(Dataset items)
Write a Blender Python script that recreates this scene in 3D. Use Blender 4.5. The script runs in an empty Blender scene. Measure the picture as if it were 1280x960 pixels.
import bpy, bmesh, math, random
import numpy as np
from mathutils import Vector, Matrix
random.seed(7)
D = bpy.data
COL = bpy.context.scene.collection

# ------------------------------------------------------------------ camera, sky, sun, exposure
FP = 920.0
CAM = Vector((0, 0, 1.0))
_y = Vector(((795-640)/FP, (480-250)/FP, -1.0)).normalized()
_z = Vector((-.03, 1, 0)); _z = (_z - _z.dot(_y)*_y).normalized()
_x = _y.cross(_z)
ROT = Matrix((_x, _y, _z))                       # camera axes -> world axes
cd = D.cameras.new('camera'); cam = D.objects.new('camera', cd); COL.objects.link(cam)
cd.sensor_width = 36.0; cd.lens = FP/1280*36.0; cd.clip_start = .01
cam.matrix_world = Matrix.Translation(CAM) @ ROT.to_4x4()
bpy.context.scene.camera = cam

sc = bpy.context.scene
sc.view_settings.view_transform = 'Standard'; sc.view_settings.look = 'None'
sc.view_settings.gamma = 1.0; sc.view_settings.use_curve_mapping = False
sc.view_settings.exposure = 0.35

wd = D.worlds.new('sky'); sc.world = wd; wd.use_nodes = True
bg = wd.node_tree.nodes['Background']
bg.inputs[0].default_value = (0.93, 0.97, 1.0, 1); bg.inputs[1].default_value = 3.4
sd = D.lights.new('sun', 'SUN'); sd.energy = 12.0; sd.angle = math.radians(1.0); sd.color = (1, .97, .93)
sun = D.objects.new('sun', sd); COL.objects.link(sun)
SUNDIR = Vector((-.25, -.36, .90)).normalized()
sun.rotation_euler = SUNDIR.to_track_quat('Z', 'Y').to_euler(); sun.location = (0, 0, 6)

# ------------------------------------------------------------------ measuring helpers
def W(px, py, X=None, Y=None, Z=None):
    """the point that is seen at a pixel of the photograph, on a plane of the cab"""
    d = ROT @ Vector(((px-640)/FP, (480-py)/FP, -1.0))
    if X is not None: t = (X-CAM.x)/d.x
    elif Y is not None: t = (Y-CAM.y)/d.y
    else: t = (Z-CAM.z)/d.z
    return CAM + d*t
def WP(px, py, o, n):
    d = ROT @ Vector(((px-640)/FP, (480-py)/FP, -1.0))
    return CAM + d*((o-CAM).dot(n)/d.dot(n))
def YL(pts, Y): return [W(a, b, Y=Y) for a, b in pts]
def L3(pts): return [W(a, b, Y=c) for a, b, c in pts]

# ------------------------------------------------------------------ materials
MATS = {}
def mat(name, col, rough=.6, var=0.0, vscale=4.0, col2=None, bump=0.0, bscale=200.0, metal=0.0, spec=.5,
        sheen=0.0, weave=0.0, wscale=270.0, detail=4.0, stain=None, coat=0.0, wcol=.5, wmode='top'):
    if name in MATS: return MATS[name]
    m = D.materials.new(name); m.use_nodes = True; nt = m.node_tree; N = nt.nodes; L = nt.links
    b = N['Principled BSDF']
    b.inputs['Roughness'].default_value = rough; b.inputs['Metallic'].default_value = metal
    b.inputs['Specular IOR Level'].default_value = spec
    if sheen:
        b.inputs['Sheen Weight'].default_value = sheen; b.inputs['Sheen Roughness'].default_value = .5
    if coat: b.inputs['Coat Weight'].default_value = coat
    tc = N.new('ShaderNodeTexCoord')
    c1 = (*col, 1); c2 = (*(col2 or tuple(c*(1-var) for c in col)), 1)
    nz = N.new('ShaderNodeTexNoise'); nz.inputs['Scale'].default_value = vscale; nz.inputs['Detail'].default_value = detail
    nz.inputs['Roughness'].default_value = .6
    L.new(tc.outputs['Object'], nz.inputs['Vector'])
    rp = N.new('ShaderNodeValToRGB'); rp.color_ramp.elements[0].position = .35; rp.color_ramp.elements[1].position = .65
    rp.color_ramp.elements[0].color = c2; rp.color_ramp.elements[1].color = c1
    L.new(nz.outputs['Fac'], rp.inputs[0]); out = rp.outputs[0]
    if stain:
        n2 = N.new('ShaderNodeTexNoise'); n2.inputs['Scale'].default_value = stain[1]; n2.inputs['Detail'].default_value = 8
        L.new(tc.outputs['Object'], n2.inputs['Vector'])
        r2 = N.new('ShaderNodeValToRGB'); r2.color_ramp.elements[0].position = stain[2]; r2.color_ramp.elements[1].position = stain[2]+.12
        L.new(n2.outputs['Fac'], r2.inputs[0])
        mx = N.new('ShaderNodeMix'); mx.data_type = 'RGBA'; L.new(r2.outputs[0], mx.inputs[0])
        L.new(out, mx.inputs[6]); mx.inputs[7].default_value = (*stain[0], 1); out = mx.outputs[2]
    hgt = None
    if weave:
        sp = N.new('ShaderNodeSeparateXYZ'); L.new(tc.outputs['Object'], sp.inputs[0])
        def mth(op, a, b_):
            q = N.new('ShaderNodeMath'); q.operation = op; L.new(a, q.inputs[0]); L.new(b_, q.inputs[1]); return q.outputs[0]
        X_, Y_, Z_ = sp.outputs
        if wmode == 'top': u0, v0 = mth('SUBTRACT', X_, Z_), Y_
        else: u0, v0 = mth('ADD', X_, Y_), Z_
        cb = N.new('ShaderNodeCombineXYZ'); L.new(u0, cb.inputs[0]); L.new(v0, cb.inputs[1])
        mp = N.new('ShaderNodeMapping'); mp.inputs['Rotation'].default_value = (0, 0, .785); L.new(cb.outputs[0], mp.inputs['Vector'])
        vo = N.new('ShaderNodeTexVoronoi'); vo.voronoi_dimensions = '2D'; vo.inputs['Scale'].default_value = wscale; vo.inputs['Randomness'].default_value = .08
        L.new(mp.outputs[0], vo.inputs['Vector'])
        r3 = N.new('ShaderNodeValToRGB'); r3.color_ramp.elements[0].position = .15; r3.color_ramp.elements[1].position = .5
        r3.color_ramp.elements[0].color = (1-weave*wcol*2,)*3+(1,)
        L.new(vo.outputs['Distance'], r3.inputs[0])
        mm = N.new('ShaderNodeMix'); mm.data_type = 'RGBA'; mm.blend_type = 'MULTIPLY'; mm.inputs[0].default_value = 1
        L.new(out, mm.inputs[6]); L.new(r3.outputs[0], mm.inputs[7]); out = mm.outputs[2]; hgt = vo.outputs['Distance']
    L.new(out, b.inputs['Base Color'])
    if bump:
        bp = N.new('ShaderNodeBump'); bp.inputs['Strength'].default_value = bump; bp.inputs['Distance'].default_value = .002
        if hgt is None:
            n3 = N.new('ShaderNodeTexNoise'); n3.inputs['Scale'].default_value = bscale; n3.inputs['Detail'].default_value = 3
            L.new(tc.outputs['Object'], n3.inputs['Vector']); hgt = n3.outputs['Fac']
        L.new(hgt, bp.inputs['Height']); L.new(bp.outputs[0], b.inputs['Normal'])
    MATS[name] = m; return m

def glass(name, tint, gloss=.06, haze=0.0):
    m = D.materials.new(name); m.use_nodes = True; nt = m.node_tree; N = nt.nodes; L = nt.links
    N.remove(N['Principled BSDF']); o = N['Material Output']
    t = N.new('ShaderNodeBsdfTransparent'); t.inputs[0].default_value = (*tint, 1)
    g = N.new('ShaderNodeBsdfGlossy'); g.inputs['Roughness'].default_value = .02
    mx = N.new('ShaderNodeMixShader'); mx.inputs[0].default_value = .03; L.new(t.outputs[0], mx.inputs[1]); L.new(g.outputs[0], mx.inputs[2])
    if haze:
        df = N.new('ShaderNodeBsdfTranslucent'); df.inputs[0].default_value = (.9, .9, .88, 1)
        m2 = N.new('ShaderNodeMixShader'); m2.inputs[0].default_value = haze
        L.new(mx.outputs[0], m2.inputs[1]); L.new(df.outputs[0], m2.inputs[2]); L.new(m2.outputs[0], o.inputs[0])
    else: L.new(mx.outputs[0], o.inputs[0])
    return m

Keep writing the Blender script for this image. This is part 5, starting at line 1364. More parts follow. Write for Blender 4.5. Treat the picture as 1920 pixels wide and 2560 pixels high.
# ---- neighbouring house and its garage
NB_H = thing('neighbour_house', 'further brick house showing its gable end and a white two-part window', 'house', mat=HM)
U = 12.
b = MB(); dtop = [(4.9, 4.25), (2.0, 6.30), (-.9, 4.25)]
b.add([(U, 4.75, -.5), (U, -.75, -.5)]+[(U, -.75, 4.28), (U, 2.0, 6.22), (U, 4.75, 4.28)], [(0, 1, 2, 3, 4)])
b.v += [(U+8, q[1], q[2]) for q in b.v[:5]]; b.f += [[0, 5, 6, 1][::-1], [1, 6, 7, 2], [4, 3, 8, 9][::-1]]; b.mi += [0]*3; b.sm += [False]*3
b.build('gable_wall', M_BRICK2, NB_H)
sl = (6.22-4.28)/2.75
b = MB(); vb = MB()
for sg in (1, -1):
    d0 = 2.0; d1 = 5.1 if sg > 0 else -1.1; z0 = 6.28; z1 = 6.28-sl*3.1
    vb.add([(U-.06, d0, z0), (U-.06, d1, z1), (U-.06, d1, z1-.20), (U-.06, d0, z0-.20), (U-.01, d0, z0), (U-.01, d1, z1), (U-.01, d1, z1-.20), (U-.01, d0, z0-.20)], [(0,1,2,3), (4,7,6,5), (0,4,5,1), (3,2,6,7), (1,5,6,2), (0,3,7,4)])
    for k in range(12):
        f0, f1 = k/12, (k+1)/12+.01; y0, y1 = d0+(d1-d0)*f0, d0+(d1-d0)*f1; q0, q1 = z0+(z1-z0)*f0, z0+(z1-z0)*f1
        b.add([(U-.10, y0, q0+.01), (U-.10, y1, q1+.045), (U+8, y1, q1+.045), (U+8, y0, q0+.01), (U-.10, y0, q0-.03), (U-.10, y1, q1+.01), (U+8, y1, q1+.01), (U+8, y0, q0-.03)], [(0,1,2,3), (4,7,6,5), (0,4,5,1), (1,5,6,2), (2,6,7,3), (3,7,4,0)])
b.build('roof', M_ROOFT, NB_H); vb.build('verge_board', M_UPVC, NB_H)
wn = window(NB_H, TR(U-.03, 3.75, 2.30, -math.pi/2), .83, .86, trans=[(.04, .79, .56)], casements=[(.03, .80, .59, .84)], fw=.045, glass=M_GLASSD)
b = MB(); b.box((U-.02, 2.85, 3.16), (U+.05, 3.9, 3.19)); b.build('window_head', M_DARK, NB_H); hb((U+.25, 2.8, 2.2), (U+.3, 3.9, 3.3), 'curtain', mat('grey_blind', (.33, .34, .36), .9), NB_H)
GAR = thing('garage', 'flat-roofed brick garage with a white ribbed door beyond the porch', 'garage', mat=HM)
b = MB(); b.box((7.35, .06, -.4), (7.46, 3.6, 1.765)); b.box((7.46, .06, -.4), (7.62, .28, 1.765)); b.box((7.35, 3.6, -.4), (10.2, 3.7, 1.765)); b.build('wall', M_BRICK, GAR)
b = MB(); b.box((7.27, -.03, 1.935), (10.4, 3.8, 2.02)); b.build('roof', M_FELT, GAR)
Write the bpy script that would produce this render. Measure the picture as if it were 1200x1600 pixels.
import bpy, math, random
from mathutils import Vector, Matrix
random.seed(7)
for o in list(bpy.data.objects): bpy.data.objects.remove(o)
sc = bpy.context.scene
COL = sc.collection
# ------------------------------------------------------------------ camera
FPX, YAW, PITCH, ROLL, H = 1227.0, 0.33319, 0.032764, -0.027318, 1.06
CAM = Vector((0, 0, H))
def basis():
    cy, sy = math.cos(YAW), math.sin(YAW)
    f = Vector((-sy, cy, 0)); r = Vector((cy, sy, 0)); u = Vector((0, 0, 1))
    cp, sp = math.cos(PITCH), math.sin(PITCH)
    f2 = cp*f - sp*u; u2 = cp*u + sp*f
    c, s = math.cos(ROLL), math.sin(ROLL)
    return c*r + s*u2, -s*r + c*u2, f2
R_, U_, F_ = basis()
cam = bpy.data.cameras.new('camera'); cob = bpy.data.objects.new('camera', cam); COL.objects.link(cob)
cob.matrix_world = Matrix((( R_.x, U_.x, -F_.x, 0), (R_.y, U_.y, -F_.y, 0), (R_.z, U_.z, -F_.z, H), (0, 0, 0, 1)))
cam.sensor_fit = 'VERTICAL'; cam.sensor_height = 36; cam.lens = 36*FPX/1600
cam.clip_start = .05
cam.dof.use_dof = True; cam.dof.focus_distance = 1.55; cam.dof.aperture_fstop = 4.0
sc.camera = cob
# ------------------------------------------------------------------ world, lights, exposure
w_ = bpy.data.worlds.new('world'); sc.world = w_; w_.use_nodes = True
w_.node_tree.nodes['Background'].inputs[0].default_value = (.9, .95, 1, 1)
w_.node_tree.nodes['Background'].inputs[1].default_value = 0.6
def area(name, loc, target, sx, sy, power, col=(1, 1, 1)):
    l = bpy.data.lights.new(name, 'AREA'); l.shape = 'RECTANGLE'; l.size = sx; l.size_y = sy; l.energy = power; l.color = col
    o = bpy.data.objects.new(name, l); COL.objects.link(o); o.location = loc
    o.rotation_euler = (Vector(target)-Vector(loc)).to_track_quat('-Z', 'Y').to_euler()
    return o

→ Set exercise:
Up to and including the line with "COL = bpy.context.scene.collection", repeat the entries exactly, beginning at their first line.

→ Solution for this task:
Write a Blender Python script that recreates this scene in 3D. Use Blender 4.5. The script runs in an empty Blender scene. Measure the picture as if it were 1280x960 pixels.
import bpy, bmesh, math, random
import numpy as np
from mathutils import Vector, Matrix
random.seed(7)
D = bpy.data
COL = bpy.context.scene.collection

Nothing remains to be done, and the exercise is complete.